Until you come across one person on what’s left of their boogie board. They’re completely exhausted, clinging to the board with white knuckles, fingers wrinkled by too much time in the water.

Their eyes are red, and the board is scratched. It’s missing a corner, you notice as you cruise past, and isn’t floating all that well anymore.

You want to help them to the shore, but you know there’s not really anything you can do. So you glance back over your shoulder as you paddle away, feeling thankful for the choices that got you here – but guilty that your path seems to have been so much easier.

The kayak slides up the sandy bank, where your lawyers are waiting for you.

Part Eight – To the Sea

You and your lawyer take a few steps away to review the forms they’ve prepared for you. You agree it’s what was agreed, and you can see your ex nodding with their lawyer as well.

Out come the pens, papers are signed, hands are shaken and you look at your ex one last time.

You still can’t stand them and don’t regret the choice to sail down this winding, bumpy, cold and confusing river.

But as you look at them, you’re glad they’re ok and you’re ok and you’re both able to do the next bit relatively intact.

You try not to think about the paths you didn’t take. About the boogie boarder, or the barrel rafts that you haven’t seen, or the deflated inflatables.

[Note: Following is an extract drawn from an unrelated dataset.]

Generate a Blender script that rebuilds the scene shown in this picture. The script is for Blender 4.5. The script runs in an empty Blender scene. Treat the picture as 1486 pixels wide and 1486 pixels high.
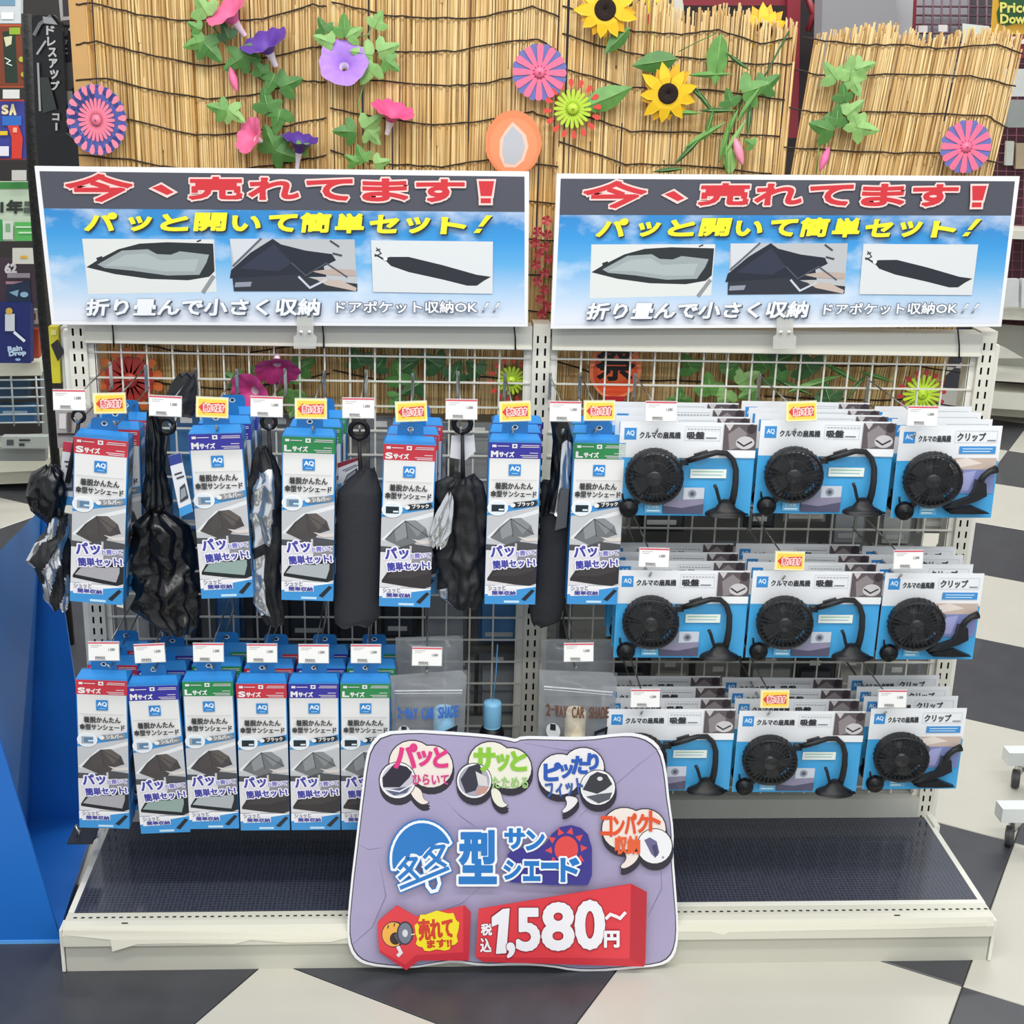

And you’re stunned to find yourself reaching out to give your ex one final hug.

Then you turn back to the water, and the third and final gatekeeper takes you to your own, single-seater, kayak. They pass you a paddle and point to where the river cleaves the hills and flows out to the sea.

You hop in, stick your paddle in the firm clay on the bank and push off back into the river.

As the sun glints off the breaking waves, you square your shoulders, take a deep breath and set off for the big, wide, open sea.